BRIEF: Work through the material below line by line and say how many lines include the word "wide". Only the number, please.

DATASET SECTION:
----------
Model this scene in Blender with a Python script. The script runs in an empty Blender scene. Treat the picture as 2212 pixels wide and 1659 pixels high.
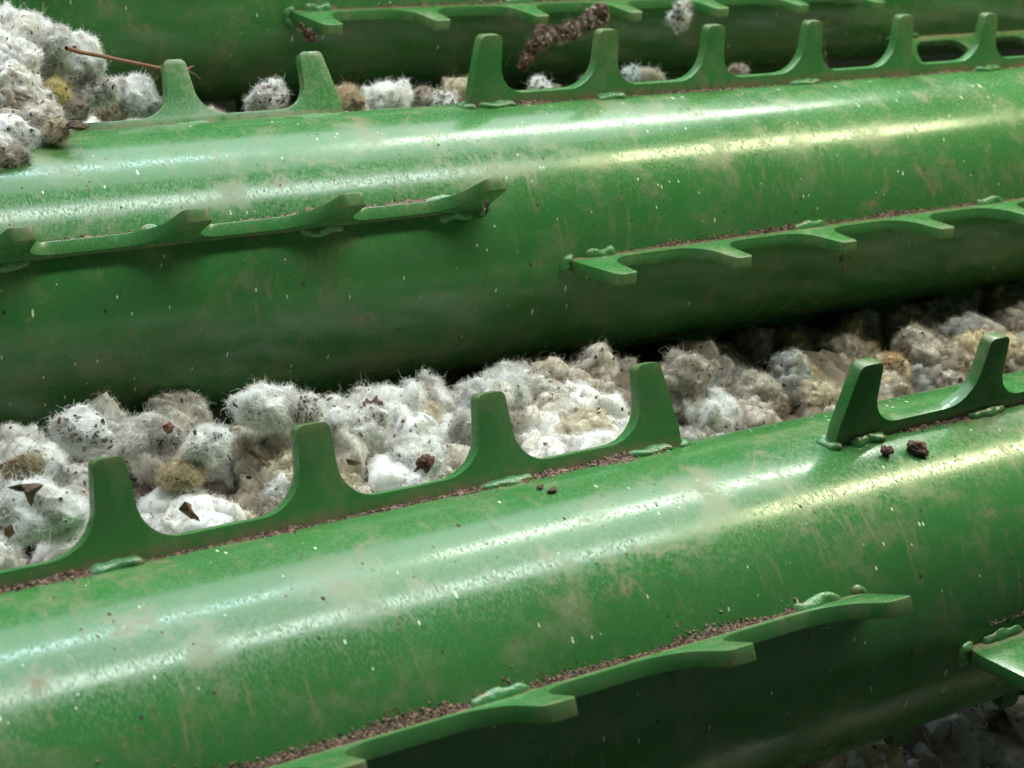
import bpy, bmesh, math, random
import numpy as np
from mathutils import Vector, Matrix

random.seed(7)
RNG = np.random.default_rng(7)
S = 0.1                      # one tooth pitch = 0.1 m; lengths below are in pitches
sc = bpy.context.scene
C = sc.collection
R_ = 0.9393                  # barrel radius
H_ = 0.4805                  # tooth height above barrel
HS = 0.081                   # height of the plate between two teeth
TH = 0.080                   # plate thickness
PITCH = 3.838                # roller spacing

# ------------------------------------------------------------------ camera
CAM = Vector((0.0, -8.4818, 6.1655))
DX = (0.8334155, 0.1483094, 0.5323747)      # world X, Y, Z in camera axes (right, up, forward)
DY = (-0.5069432, 0.5887498, 0.6295889)
DZ = (0.2200616, 0.7945929, -0.5658577)
FPX = 3715.7                                # focal length in pixels of a 2212 px wide frame
right = Vector((DX[0], DY[0], DZ[0])); up = Vector((DX[1], DY[1], DZ[1])); fwd = Vector((DX[2], DY[2], DZ[2]))
cam = bpy.data.cameras.new('camera'); co = bpy.data.objects.new('camera', cam); C.objects.link(co)
M = Matrix((( right.x, up.x, -fwd.x, CAM.x*S), (right.y, up.y, -fwd.y, CAM.y*S),
            (right.z, up.z, -fwd.z, CAM.z*S), (0, 0, 0, 1)))
co.matrix_world = M
cam.sensor_width = 36; cam.lens = FPX/2212*36
cam.clip_start = 0.02; cam.clip_end = 60
cam.dof.use_dof = True; cam.dof.focus_distance = 0.98; cam.dof.aperture_fstop = 16
sc.camera = co

# ------------------------------------------------------------------ world and lamps
w = bpy.data.worlds.new('World'); sc.world = w; w.use_nodes = True
bg = w.node_tree.nodes['Background']; bg.inputs[0].default_value = (0.44, 0.62, 0.45, 1); bg.inputs[1].default_value = 0.05
def area(name, loc, target, sx, sy, power, col):
    l = bpy.data.lights.new(name, 'AREA'); l.shape = 'RECTANGLE'; l.size = sx*S; l.size_y = sy*S
    l.energy = power; l.color = col
    o = bpy.data.objects.new(name, l); C.objects.link(o)
    z = -(Vector(target)-Vector(loc)).normalized(); x = Vector((1, 0, 0)); x = (x - z*x.dot(z)).normalized()
    y = z.cross(x)
    o.matrix_world = Matrix(((x.x, y.x, z.x, loc[0]*S), (x.y, y.y, z.y, loc[1]*S), (x.z, y.z, z.z, loc[2]*S), (0, 0, 0, 1)))
    return o
area('skylight_lamp', (8.0, 0.0, 12.7), (8.0, 0, 0), 12.6, 1.9, 8.5, (0.93, 1.0, 0.96))
area('skylight_lamp_warm', (19.6, 0.0, 12.7), (19.6, 0, 0), 8.0, 1.8, 9.5, (1.0, 0.95, 0.58))
area('doorway_lamp', (38, 28, 33), (7, 0, 0), 17, 3.6, 40, (0.96, 1.0, 0.86))
area('front_fill_lamp', (10, -34, 10), (8, 0, -1), 60, 26, 3, (0.80, 1.0, 0.84))  # unseen fill lamp added to lift the near roller's dark underside
area('doorway_lamp_cool', (14, 30, 36), (5, 0, 0), 20, 3.0, 26, (0.70, 0.93, 1.0))
area('open_roof_lamp', (4, 27, 31), (6, 0, 0), 80, 32, 172, (0.90, 0.98, 1.0))
sc.view_settings.view_transform = 'Standard'; sc.view_settings.look = 'None'
sc.view_settings.exposure = 0.62; sc.view_settings.gamma = 1.0

# ------------------------------------------------------------------ helpers
def pix(x, y, Y):
    """point (in pitches) on the sight line of a photo pixel at world depth Y"""
    r = right*((x-1106)/FPX) + up*(-(y-829.5)/FPX) + fwd
    t = (Y-CAM.y)/r.y
    return CAM + r*t
def pixcyl(x, y, Yc, Zc, rad):
    r = right*((x-1106)/FPX) + up*(-(y-829.5)/FPX) + fwd
    a = r.y**2+r.z**2; oy, oz = CAM.y-Yc, CAM.z-Zc
    b = oy*r.y+oz*r.z; c = oy*oy+oz*oz-rad*rad
    return CAM + r*((-b-math.sqrt(max(0, b*b-a*c)))/a)

def tag(o, label=None, cat=None, group=None, kind=None):
    if label: o['label'] = label
    if cat: o['category'] = cat
    if group: o['group'] = group
    if kind: o['kind'] = kind
    return o
def empty(name, loc):
    o = bpy.data.objects.new(name, None); o.empty_display_size = 0.02; C.objects.link(o); o.location = Vector(loc)*S
    return o
def mesh_np(name, V, F, mat, parent=None, smooth=True, col=None, loc=None):
    """V (n,3) in pitches, F list/array of faces (same size if array)"""
    me = bpy.data.meshes.new(name)
    V = np.asarray(V, dtype=np.float32)*S
    if loc is not None: V = V - np.asarray(loc, dtype=np.float32)*S
    F = np.asarray(F, dtype=np.int32)
    k = F.shape[1]
    me.vertices.add(len(V)); me.vertices.foreach_set('co', V.ravel())
    me.loops.add(F.size); me.loops.foreach_set('vertex_index', F.ravel())
    me.polygons.add(len(F)); me.polygons.foreach_set('loop_start', np.arange(len(F), dtype=np.int32)*k)
    me.polygons.foreach_set('loop_total', np.full(len(F), k, dtype=np.int32))
    me.polygons.foreach_set('use_smooth', np.full(len(F), smooth))
    me.update(calc_edges=True); me.validate()
    if col is not None:
        a = me.color_attributes.new('tint', 'FLOAT_COLOR', 'POINT')
        cc = np.ones((len(V), 4), dtype=np.float32); cc[:, :3] = col; a.data.foreach_set('color', cc.ravel())
    me.materials.append(mat)
    o = bpy.data.objects.new(name, me); C.objects.link(o)
    if parent: o.parent = parent
    if loc is not None: o.location = Vector(loc)*S
    return o

# vectorised value noise
def _h(ix, iy, iz, s):
    n = (ix*374761393 + iy*668265263 + iz*2147483647 + s*974634777) & 0xffffffff
    n = ((n ^ (n >> 13))*1274126177) & 0xffffffff
    n = n ^ (n >> 16)
    return (n & 0xffff)/65535.0
def vnoise(P, s=0):
    P = np.asarray(P, dtype=np.float64); i = np.floor(P).astype(np.int64); f = P-i; f = f*f*(3-2*f)
    x, y, z = i.T; fx, fy, fz = f.T
    r = 0
    for a in (0, 1):
        for b in (0, 1):
            for c in (0, 1):
                r = r + _h(x+a, y+b, z+c, s)*(fx if a else 1-fx)*(fy if b else 1-fy)*(fz if c else 1-fz)
    return r*2-1
def fbm(P, o=4, s=0):
    r = 0; a = 1.0; P = np.asarray(P)
    for k in range(o): r = r + a*vnoise(P*2.03**k+17.3*k, s+k); a *= .5
    return r

# ------------------------------------------------------------------ materials
def newmat(name):
    m = bpy.data.materials.new(name); m.use_nodes = True
    nt = m.node_tree; return m, nt, nt.nodes['Principled BSDF']
class N:
    def __init__(s, nt): s.nt = nt; s.n = nt.nodes; s.l = nt.links
    def lk(s, a, b): s.l.new(a, b)
    def noise(s, vec, scale, detail=4, rough=.55, dist=0):
        n = s.n.new('ShaderNodeTexNoise'); n.inputs['Scale'].default_value = scale; n.inputs['Detail'].default_value = detail
        n.inputs['Roughness'].default_value = rough; n.inputs['Distortion'].default_value = dist
        if vec: s.lk(vec, n.inputs['Vector'])
        return n.outputs['Fac']
    def vor(s, vec, scale):
        n = s.n.new('ShaderNodeTexVoronoi'); n.inputs['Scale'].default_value = scale; s.lk(vec, n.inputs['Vector']); return n
    def ramp(s, fac, a, b, va=0., vb=1.):
        n = s.n.new('ShaderNodeMapRange'); n.inputs[1].default_value = a; n.inputs[2].default_value = b
        n.inputs[3].default_value = va; n.inputs[4].default_value = vb; s.lk(fac, n.inputs[0]); return n.outputs[0]
    def math(s, op, a, b=None):
        n = s.n.new('ShaderNodeMath'); n.operation = op
        for i, v in enumerate((a, b)):
            if v is None: continue
            if isinstance(v, (int, float)): n.inputs[i].default_value = v
            else: s.lk(v, n.inputs[i])
        return n.outputs[0]
    def mix(s, fac, a, b):
        n = s.n.new('ShaderNodeMix'); n.data_type = 'RGBA'
        if isinstance(fac, (int, float)): n.inputs[0].default_value = fac
        else: s.lk(fac, n.inputs[0])
        for i, v in ((6, a), (7, b)):
            if isinstance(v, tuple): n.inputs[i].default_value = (*v, 1)
            else: s.lk(v, n.inputs[i])
        return n.outputs[2]
    def mapping(s, vec, sc):
        n = s.n.new('ShaderNodeMapping'); n.inputs['Scale'].default_value = sc; s.lk(vec, n.inputs[0]); return n.outputs[0]
    def bump(s, h, strength, dist):
        n = s.n.new('ShaderNodeBump'); n.inputs['Strength'].default_value = strength; n.inputs['Distance'].default_value = dist
        s.lk(h, n.inputs['Height']); return n.outputs[0]

def paint(name, barrel=False, weld=False):
    m, nt, b = newmat(name); g = N(nt)
    tc = nt.nodes.new('ShaderNodeTexCoord'); ob = tc.outputs['Object']
    v = tc.outputs['UV'] if barrel else ob
    big = g.noise(ob, 9, 5, .6, .5)
    base = g.mix(g.ramp(big, .35, .7), (0.031, 0.165, 0.034), (0.042, 0.198, 0.045))
    # dry dust film in cloudy patches
    d1 = g.noise(v, 22, 9, .74, .25)
    dust = g.ramp(d1, .50, .72, 0, .60)
    fine = g.noise(v, 420, 3, .6)
    dust = g.math('MULTIPLY', dust, g.ramp(fine, .35, .65, .65, 1))
    dustcol = g.mix(g.noise(ob, 60, 3), (0.30, 0.27, 0.17), (0.36, 0.24, 0.17))
    col = g.mix(dust, base, dustcol)
    film = g.ramp(g.noise(v, 6, 4, .6), .3, .7, .01, .09)
    col = g.mix(film, col, (0.30, 0.34, 0.22))
    extra = dust
    if barrel:
        # short wiping streaks that run around the barrel, brown smears, pale lint flecks and dark seed-coat specks
        st = g.noise(g.mapping(v, (2.0, .42, 1)), 95, 5, .6, .6)
        stm = g.math('MULTIPLY', g.ramp(st, .54, .72, 0, .45), g.ramp(g.noise(v, 16, 4, .6), .46, .60))
        col = g.mix(stm, col, (0.34, 0.22, 0.15)); extra = g.math('MAXIMUM', extra, stm)
        rd = g.math('MULTIPLY', g.ramp(g.noise(g.mapping(v, (1, .75, 1)), 30, 6, .75, .5), .56, .68, 0, .6), g.ramp(g.noise(v, 7, 2), .46, .58))
        col = g.mix(rd, col, (0.36, 0.20, 0.14)); extra = g.math('MAXIMUM', extra, rd)
        for sc_, thr, mp, pick, c in ((210, .085, (1, .30, 1), .90, (.74, .80, .62)), (380, .12, (1, .5, 1), .92, (.66, .74, .56)),
                                      (190, .10, (1, .8, 1), .90, (.035, .022, .015)), (330, .14, (1.3, 1, 1), .91, (.10, .055, .035))):
            vv = g.vor(g.mapping(v, mp), sc_)
            sep = nt.nodes.new('ShaderNodeSeparateColor'); g.lk(vv.outputs['Color'], sep.inputs[0])
            mk = g.math('MULTIPLY', g.math('LESS_THAN', vv.outputs['Distance'], g.math('MULTIPLY', sep.outputs[1], thr*2.2)), g.math('GREATER_THAN', sep.outputs[0], pick))
            col = g.mix(mk, col, c); extra = g.math('MAXIMUM', extra, mk)
    if weld:
        col = g.mix(g.ramp(g.noise(ob, 200, 4, .7), .35, .62, .05, .50), col, (0.11, 0.30, 0.13))  # paler green mottling paints in the sky caught by the weld facets
        col = g.mix(g.ramp(g.noise(ob, 90, 4, .7), .52, .64, 0, .7), col, (0.30, 0.22, 0.15))
    elif not barrel:
        # soil rubbed onto the tips and caught along the foot of the plate
        sep = nt.nodes.new('ShaderNodeSeparateXYZ'); g.lk(ob, sep.inputs[0])
        tip = g.ramp(sep.outputs[2], (R_+H_-.10)*S, (R_+H_+.01)*S, 0, 1)
        foot = g.ramp(sep.outputs[2], (R_+.075)*S, (R_+.01)*S, 0, 1)
        nn = g.ramp(g.noise(ob, 130, 6, .7), .36, .62)
        mk = g.math('MULTIPLY', g.math('MAXIMUM', g.math('MULTIPLY', tip, .5), foot), nn)
        col = g.mix(mk, col, (0.27, 0.17, 0.11)); extra = g.math('MAXIMUM', extra, mk)
        vv = g.vor(ob, 170)
        sep2 = nt.nodes.new('ShaderNodeSeparateColor'); g.lk(vv.outputs['Color'], sep2.inputs[0])
        mk = g.math('MULTIPLY', g.math('LESS_THAN', vv.outputs['Distance'], g.math('MULTIPLY', sep2.outputs[1], .26)), g.math('GREATER_THAN', sep2.outputs[0], .93))
        col = g.mix(mk, col, (.30, .22, .14))
    ticks = g.noise(g.mapping(v, (1.6, .7, 1)), 520, 4, .75, .6)
    extra = g.math('MAXIMUM', extra, g.math('MULTIPLY', g.ramp(ticks, .47, .60, 0, .48), g.ramp(g.noise(v, 34, 5, .75), .30, .56, .15, 1)))
    g.lk(col, b.inputs['Base Color'])
    r0 = g.ramp(g.noise(v, 300, 4, .7), .3, .7, .105, .19) if not weld else g.ramp(g.noise(v, 300, 3), .3, .7, .10, .25)
    g.lk(g.math('MINIMUM', g.math('ADD', r0, g.math('MULTIPLY', extra, .75)), .8), b.inputs['Roughness'])
    b.inputs['IOR'].default_value = 1.55
    h = g.math('MULTIPLY', g.noise(ob, 22, 2), 1.0)
    if weld: h = g.math('ADD', h, g.noise(ob, 240, 4, .7))
    g.lk(g.bump(h, .12 if not weld else .6, .0008), b.inputs['Normal'])
    return m
M_BAR = paint('green_paint_barrel', barrel=True)
M_PLT = paint('green_paint_plate')
M_WLD = paint('green_paint_weld', weld=True)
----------
RESULT BELOW: 2